++++ Supplied material ++++

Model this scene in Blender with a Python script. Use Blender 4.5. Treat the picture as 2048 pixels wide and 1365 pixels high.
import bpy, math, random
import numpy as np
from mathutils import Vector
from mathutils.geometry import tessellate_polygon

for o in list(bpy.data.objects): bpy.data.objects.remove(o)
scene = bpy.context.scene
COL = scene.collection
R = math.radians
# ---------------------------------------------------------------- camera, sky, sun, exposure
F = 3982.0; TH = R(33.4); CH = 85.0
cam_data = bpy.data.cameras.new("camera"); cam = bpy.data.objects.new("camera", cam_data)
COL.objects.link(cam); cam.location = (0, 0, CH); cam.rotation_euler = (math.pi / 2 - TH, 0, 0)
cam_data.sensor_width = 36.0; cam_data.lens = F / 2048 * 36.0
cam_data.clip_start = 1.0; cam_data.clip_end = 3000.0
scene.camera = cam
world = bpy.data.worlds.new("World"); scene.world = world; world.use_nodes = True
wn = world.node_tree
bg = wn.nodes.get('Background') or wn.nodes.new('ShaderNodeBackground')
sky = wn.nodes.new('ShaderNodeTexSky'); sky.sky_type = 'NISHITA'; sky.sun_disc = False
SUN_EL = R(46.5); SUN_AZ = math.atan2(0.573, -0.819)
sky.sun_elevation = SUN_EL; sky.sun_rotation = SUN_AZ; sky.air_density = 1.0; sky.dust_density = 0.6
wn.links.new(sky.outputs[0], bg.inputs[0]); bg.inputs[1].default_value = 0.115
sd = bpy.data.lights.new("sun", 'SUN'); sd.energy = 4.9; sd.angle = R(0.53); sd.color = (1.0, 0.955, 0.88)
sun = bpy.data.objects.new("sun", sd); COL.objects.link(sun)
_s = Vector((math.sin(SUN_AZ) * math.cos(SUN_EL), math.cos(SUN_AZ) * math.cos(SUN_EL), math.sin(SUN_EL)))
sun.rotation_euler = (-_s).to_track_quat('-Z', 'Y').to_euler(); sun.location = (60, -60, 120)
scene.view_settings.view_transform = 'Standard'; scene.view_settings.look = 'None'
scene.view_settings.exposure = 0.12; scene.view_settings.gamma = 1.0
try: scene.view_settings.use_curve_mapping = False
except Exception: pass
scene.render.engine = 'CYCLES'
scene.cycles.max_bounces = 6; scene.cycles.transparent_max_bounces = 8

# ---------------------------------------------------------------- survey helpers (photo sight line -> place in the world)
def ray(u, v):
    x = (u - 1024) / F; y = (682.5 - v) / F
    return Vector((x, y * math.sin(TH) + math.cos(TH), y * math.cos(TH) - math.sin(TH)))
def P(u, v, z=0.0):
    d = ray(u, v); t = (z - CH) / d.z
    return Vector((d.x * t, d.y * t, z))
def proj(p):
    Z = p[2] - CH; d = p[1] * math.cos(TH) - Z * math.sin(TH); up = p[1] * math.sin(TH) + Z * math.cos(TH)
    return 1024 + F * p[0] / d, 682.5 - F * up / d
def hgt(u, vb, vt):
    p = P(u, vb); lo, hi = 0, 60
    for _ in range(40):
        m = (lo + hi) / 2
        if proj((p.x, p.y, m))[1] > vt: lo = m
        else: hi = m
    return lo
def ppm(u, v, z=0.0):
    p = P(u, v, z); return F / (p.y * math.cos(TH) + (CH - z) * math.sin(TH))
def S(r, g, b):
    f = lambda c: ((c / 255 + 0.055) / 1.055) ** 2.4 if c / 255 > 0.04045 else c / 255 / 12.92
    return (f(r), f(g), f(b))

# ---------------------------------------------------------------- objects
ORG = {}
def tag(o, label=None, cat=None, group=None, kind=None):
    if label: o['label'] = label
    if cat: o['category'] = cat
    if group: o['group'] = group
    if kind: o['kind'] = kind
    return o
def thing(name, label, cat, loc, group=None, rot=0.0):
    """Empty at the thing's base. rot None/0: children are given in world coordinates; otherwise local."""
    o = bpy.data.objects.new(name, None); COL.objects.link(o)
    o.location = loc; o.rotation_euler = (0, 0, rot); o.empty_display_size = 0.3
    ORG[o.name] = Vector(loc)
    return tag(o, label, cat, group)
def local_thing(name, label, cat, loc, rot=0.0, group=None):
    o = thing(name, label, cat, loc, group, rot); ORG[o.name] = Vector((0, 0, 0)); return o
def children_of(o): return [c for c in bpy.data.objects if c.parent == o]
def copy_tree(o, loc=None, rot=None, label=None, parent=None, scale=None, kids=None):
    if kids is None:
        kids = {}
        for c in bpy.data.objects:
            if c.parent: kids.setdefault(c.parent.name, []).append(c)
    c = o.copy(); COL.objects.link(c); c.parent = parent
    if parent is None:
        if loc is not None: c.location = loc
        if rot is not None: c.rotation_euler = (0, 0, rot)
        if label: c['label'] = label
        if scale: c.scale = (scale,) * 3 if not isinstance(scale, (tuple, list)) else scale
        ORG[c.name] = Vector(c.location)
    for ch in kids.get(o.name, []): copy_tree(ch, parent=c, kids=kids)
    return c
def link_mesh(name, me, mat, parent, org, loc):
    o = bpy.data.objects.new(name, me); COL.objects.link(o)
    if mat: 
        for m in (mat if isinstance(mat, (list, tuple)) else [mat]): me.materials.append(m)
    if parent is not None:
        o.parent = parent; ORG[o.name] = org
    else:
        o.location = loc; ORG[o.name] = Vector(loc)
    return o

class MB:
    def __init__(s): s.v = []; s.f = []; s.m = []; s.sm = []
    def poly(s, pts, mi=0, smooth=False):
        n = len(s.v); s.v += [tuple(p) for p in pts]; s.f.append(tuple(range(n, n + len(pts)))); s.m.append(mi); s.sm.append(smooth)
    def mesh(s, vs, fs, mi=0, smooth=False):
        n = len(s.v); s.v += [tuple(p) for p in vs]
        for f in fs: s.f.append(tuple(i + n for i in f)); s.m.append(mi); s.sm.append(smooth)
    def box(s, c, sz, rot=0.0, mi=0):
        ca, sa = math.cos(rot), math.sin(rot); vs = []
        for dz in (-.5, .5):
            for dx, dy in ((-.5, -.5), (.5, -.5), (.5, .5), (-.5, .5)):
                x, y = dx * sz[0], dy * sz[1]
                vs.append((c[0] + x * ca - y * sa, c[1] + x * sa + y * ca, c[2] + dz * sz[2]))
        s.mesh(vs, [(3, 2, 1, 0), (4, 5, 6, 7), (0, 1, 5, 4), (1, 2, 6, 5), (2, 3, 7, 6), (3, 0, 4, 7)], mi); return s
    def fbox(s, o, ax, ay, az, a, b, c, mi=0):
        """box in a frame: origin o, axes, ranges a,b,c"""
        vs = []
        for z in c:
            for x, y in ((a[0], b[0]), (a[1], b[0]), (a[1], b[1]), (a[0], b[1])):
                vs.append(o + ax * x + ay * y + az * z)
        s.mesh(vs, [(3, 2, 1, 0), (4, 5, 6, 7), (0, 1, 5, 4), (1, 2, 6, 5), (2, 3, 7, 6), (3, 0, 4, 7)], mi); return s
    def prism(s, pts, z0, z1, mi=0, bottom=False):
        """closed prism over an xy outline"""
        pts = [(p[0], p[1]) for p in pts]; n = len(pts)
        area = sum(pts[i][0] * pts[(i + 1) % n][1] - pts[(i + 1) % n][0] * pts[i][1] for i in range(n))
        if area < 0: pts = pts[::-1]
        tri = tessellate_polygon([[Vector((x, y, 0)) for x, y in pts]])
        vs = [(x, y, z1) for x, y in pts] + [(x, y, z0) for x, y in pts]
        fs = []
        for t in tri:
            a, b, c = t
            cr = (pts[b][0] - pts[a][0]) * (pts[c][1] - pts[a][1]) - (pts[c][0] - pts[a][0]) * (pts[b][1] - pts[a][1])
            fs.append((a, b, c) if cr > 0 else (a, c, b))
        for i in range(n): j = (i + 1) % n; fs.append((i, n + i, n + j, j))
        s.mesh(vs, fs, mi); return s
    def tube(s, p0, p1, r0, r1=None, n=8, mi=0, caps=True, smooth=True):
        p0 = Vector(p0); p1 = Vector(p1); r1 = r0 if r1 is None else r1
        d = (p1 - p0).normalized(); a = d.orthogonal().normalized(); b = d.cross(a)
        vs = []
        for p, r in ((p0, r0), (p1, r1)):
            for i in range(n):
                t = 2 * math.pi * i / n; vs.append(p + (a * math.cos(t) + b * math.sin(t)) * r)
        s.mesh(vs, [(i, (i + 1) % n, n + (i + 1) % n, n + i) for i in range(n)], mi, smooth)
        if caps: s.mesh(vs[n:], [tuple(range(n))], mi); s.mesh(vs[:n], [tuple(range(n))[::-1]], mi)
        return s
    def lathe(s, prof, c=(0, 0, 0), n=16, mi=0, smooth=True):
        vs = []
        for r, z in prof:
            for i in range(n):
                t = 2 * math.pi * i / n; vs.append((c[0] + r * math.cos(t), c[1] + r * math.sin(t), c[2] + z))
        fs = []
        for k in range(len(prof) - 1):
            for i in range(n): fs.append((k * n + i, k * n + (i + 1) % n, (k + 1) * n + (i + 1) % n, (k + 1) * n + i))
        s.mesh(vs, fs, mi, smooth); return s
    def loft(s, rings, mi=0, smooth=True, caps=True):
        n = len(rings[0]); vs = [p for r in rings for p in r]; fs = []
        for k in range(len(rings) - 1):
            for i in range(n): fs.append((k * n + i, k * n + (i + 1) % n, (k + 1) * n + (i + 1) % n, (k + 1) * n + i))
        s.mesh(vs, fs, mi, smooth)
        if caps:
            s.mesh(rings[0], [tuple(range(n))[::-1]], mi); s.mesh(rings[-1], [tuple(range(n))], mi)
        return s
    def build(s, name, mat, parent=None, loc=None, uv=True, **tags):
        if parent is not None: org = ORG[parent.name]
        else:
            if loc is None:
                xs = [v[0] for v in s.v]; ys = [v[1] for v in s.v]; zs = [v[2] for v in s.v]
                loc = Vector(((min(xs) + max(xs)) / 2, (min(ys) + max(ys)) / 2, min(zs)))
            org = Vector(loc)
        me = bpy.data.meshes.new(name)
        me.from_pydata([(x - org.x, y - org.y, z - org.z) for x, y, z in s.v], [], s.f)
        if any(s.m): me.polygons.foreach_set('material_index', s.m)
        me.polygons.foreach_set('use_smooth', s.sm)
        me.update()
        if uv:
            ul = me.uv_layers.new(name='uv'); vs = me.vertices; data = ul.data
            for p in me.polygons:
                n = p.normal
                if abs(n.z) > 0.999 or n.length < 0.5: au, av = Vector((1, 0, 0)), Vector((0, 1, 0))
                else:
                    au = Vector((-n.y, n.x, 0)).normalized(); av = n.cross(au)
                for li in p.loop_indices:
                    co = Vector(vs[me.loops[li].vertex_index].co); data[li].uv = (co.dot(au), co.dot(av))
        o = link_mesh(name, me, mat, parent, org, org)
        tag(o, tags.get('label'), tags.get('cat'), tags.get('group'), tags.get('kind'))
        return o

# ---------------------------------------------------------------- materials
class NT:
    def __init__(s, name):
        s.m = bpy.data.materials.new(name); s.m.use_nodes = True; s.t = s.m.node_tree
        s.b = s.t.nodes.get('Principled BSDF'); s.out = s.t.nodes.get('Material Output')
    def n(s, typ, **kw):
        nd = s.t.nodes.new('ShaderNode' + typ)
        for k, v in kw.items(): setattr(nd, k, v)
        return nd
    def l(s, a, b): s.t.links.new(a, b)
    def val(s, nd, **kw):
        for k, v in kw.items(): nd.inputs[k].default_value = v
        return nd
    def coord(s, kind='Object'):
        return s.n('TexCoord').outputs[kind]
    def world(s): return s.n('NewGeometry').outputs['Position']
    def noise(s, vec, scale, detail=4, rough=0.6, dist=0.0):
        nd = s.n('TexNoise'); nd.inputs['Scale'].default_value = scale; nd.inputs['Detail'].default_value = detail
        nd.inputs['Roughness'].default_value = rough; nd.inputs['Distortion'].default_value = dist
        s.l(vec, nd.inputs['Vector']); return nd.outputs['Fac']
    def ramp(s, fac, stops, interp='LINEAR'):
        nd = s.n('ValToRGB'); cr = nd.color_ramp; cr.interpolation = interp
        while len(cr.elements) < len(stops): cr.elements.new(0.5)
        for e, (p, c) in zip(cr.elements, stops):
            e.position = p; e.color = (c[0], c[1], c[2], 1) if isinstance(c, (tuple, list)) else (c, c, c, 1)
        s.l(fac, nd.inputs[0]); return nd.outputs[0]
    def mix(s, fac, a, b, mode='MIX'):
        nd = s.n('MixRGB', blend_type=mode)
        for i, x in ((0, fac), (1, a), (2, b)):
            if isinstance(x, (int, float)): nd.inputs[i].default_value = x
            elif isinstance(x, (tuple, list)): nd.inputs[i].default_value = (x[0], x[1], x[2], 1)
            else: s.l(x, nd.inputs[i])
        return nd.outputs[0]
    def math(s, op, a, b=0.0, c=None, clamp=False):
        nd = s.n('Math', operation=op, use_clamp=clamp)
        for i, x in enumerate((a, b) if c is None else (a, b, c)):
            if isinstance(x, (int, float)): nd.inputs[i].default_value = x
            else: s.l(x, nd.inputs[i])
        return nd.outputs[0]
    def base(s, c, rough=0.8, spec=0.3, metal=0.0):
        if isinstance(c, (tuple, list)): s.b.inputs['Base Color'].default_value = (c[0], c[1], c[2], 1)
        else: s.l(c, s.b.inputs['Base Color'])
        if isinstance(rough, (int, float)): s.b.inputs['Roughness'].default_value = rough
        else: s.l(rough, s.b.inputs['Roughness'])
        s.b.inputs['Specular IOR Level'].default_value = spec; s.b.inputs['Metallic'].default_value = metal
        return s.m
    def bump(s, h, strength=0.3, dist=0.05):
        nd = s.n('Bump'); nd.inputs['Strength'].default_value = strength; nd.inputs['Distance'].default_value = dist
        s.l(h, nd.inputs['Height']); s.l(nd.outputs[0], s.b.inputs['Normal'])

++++

## Task requirements
Looking at the material above, please copy exactly every line from its first line through the line containing "from mathutils.geometry import", with both ends included and nothing else.

## Complete response
Model this scene in Blender with a Python script. Use Blender 4.5. Treat the picture as 2048 pixels wide and 1365 pixels high.
import bpy, math, random
import numpy as np
from mathutils import Vector
from mathutils.geometry import tessellate_polygon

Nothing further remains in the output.